(TASK INSTRUCTIONS) Extract the lines up to and including the one that contains "rng = random.Random(7)", starting with the first line of the entries below, and omit the pictures.

[3D scene scripts]
=-=-=

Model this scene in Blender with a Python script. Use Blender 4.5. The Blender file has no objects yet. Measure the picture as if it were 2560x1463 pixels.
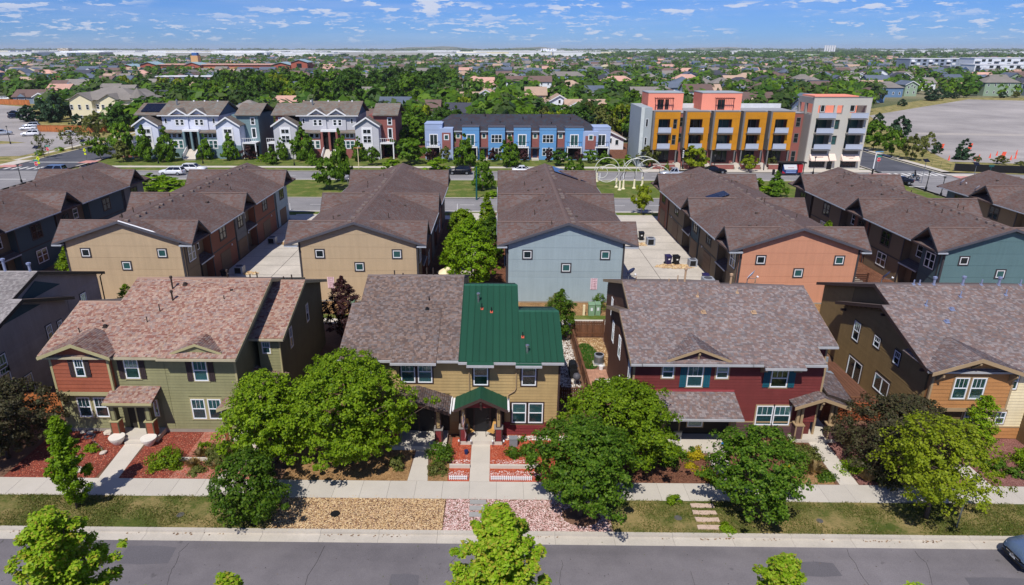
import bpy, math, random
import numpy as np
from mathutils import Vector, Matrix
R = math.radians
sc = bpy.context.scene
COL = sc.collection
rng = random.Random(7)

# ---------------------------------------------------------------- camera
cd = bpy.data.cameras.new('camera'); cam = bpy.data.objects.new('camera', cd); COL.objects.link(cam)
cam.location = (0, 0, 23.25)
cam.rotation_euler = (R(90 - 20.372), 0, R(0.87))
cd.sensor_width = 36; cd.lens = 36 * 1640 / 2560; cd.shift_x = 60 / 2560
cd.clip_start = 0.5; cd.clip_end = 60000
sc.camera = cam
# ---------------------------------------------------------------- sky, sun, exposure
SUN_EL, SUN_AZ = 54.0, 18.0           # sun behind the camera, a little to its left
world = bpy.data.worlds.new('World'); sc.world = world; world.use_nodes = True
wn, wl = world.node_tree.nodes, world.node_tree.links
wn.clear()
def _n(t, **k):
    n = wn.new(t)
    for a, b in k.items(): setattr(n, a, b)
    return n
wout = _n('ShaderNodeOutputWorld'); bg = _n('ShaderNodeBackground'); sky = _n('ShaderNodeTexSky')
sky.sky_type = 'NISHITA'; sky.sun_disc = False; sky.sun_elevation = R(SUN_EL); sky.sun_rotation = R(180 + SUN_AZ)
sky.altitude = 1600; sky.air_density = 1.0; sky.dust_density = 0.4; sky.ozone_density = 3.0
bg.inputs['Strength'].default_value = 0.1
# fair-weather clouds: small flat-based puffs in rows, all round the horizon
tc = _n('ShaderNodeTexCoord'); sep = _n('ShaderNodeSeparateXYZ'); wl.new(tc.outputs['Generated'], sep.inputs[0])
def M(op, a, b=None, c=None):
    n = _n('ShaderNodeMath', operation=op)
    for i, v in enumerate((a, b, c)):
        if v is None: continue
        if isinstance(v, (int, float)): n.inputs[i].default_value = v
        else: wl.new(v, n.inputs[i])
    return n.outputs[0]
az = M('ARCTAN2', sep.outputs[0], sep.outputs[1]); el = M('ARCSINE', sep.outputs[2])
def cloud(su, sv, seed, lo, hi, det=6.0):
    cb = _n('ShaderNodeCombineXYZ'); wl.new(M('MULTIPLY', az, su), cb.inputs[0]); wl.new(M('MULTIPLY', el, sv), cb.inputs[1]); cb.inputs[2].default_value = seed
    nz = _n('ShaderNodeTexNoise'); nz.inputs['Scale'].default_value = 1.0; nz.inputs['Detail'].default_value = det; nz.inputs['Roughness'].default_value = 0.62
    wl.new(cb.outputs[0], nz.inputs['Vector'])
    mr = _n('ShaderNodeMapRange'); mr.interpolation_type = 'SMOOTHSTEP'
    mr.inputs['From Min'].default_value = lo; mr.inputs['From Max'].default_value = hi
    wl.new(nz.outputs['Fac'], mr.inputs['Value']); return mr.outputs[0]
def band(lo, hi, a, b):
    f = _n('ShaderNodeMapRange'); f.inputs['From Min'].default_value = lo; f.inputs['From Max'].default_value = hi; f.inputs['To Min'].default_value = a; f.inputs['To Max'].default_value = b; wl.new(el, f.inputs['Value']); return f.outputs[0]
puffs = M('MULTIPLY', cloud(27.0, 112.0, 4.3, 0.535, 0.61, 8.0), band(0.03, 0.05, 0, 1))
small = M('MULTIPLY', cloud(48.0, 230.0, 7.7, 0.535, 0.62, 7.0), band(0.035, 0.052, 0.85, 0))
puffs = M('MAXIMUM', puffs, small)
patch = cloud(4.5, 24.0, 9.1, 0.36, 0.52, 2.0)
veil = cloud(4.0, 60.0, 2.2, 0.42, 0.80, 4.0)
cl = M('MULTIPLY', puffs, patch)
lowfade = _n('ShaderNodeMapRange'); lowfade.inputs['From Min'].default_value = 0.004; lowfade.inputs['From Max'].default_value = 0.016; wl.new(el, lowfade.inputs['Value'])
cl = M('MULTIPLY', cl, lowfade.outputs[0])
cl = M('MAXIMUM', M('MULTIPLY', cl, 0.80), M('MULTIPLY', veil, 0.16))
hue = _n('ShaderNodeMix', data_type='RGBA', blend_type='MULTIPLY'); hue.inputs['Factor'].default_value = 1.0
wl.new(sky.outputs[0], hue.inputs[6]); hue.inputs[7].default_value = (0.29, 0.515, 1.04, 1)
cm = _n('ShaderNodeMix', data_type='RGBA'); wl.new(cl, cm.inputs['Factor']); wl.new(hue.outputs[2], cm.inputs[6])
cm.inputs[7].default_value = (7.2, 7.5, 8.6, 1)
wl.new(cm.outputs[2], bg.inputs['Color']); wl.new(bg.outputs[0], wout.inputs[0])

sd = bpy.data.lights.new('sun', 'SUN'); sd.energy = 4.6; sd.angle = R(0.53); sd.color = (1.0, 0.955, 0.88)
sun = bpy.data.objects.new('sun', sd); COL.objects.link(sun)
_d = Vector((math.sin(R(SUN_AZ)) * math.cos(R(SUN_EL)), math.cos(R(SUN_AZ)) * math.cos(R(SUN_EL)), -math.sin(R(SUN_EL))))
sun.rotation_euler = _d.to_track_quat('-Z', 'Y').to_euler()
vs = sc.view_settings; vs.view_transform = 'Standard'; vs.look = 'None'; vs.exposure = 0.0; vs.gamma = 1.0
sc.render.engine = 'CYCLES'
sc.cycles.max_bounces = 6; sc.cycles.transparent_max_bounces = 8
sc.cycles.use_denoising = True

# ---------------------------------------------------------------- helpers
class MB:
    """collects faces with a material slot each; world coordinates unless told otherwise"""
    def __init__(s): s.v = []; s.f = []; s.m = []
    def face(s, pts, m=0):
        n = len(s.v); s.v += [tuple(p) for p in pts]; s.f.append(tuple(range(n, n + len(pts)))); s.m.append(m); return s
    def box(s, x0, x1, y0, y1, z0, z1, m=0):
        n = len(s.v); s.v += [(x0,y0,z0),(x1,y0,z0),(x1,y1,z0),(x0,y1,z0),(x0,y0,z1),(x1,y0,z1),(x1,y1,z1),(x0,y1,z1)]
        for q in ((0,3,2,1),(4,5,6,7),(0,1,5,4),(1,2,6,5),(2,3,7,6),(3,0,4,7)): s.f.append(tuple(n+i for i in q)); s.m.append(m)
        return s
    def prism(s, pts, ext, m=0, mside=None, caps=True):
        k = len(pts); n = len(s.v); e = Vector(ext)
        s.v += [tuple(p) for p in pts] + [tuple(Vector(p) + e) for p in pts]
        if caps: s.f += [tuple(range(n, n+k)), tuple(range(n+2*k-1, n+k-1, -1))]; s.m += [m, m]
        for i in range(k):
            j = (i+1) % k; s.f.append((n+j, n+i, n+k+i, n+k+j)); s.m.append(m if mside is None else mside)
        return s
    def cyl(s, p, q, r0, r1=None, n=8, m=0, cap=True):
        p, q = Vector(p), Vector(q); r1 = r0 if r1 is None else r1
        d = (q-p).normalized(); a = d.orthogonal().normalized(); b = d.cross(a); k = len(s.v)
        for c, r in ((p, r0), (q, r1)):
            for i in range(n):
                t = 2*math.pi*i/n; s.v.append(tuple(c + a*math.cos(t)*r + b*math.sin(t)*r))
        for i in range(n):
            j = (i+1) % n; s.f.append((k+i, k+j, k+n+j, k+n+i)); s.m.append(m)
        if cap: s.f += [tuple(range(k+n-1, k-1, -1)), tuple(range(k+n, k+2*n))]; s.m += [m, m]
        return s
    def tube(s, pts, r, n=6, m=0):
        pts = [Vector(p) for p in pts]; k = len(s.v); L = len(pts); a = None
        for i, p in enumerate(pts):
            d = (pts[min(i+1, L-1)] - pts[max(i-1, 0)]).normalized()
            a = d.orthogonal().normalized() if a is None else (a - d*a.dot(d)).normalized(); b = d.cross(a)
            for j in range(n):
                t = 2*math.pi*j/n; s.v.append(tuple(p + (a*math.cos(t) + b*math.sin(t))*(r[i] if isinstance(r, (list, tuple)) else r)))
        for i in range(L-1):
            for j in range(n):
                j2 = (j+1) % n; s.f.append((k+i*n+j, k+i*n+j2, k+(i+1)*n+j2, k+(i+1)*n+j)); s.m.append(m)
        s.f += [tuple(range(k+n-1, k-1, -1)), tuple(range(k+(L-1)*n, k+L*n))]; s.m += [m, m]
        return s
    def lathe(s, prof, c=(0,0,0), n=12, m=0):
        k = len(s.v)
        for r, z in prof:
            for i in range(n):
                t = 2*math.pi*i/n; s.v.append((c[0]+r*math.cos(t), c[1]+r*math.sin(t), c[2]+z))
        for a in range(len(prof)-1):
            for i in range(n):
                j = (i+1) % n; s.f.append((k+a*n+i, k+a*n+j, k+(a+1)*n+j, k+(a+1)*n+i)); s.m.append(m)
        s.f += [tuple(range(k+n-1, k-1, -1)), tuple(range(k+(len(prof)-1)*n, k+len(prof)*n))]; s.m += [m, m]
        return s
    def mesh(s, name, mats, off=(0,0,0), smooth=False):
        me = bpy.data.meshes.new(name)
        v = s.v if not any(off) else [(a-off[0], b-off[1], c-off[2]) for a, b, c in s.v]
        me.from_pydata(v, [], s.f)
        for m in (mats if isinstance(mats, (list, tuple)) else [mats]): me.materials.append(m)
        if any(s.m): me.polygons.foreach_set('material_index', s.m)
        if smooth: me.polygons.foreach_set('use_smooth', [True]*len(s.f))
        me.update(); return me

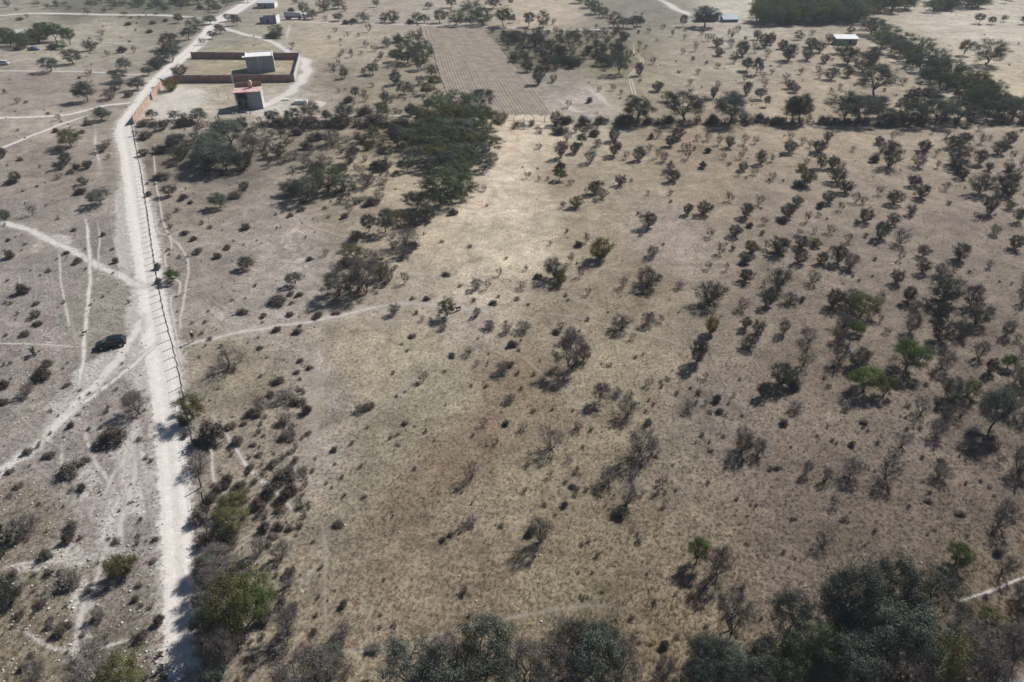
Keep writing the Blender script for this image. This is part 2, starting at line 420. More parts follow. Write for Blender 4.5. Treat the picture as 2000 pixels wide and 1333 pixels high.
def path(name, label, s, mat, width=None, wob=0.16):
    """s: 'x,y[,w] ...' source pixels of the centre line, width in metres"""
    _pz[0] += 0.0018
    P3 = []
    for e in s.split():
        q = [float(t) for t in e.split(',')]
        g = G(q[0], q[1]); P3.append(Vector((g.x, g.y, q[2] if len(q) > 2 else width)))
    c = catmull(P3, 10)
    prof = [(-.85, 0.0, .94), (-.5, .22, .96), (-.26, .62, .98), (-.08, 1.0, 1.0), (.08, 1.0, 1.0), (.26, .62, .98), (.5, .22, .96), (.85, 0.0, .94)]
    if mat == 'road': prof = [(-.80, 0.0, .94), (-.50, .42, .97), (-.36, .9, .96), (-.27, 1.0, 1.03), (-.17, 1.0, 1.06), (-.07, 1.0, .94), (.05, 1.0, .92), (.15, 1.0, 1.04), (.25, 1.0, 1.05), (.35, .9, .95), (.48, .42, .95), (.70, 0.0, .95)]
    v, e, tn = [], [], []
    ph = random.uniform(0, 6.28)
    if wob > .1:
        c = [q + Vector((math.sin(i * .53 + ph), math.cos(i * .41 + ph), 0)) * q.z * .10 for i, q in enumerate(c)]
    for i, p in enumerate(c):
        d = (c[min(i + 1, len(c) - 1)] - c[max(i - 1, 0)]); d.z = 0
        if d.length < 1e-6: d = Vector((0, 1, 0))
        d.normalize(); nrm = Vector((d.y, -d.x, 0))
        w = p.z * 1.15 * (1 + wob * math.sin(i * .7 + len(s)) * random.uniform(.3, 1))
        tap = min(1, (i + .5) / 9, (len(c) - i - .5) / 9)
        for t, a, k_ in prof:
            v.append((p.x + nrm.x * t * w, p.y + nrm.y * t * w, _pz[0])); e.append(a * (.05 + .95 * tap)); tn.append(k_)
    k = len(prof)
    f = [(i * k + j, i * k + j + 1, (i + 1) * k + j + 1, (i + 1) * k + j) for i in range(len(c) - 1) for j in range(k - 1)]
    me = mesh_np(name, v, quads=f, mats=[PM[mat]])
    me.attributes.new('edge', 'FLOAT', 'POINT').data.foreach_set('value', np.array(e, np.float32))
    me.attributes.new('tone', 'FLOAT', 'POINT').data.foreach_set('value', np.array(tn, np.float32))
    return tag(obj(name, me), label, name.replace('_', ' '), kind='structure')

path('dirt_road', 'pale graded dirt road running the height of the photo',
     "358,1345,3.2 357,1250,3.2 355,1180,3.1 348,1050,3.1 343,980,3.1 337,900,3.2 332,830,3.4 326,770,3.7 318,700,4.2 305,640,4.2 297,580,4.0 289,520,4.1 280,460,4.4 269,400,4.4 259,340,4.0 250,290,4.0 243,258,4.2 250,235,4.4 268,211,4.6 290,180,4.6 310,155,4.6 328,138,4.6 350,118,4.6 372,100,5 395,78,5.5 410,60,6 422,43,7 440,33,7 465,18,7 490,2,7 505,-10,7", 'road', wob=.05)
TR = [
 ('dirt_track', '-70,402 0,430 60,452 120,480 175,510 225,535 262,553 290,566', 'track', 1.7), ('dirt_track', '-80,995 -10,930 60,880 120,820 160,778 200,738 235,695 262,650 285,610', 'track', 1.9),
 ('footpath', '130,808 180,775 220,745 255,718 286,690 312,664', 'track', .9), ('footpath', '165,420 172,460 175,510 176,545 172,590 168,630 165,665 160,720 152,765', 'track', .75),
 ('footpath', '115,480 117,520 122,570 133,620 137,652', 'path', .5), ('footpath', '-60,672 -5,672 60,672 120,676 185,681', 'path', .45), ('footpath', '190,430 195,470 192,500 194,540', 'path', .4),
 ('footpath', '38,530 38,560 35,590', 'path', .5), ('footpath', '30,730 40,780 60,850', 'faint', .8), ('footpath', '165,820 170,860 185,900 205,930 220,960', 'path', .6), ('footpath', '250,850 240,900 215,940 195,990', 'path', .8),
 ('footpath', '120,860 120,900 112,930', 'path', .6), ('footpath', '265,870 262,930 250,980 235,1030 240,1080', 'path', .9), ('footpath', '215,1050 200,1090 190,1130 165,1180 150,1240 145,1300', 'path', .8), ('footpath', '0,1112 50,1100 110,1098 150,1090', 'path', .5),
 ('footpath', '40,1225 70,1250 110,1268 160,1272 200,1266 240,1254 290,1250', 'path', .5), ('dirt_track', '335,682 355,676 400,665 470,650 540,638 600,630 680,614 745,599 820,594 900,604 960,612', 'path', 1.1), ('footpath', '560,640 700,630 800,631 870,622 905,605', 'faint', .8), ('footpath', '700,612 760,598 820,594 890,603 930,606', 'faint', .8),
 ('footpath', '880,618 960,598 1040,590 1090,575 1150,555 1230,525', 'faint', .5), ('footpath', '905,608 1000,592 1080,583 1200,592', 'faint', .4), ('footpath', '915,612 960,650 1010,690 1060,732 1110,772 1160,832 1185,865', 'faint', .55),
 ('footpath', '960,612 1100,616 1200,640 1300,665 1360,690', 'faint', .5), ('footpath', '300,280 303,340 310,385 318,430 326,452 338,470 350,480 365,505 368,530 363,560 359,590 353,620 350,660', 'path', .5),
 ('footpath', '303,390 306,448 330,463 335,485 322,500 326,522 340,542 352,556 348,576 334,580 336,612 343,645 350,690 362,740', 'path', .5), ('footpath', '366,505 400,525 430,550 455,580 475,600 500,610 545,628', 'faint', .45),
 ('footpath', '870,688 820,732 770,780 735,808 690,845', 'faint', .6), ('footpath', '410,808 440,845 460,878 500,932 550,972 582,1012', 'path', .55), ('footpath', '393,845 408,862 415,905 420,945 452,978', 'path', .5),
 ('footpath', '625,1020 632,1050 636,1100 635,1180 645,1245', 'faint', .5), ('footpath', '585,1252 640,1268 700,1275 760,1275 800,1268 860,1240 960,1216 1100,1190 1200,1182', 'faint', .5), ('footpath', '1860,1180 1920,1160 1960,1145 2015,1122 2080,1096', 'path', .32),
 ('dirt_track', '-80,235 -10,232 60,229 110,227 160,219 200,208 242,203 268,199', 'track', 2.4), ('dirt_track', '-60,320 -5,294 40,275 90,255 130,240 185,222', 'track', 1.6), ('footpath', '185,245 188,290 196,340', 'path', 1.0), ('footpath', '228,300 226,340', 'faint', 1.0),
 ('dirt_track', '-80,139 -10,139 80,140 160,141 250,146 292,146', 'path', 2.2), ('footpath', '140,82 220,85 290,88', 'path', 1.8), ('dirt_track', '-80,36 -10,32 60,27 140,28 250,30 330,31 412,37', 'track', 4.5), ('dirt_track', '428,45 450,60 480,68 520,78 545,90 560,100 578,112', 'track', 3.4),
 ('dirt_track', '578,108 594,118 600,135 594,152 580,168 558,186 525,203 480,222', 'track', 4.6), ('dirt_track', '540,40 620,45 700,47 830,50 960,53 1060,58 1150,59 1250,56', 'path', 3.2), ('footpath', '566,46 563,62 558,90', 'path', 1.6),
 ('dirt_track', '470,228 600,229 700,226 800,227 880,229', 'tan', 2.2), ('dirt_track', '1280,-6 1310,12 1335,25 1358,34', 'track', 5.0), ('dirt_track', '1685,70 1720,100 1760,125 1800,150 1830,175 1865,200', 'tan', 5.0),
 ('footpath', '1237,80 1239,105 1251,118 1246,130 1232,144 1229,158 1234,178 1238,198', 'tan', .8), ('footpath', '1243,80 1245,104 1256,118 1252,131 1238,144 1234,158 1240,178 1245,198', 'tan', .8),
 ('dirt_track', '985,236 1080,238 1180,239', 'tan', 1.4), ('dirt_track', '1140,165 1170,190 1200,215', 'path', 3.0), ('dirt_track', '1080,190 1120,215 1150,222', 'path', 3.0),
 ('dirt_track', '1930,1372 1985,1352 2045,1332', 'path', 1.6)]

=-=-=

(TASK RESULT)
Model this scene in Blender with a Python script. Use Blender 4.5. The Blender file has no objects yet. Measure the picture as if it were 2560x1463 pixels.
import bpy, math, random
import numpy as np
from mathutils import Vector, Matrix
R = math.radians
sc = bpy.context.scene
COL = sc.collection
rng = random.Random(7)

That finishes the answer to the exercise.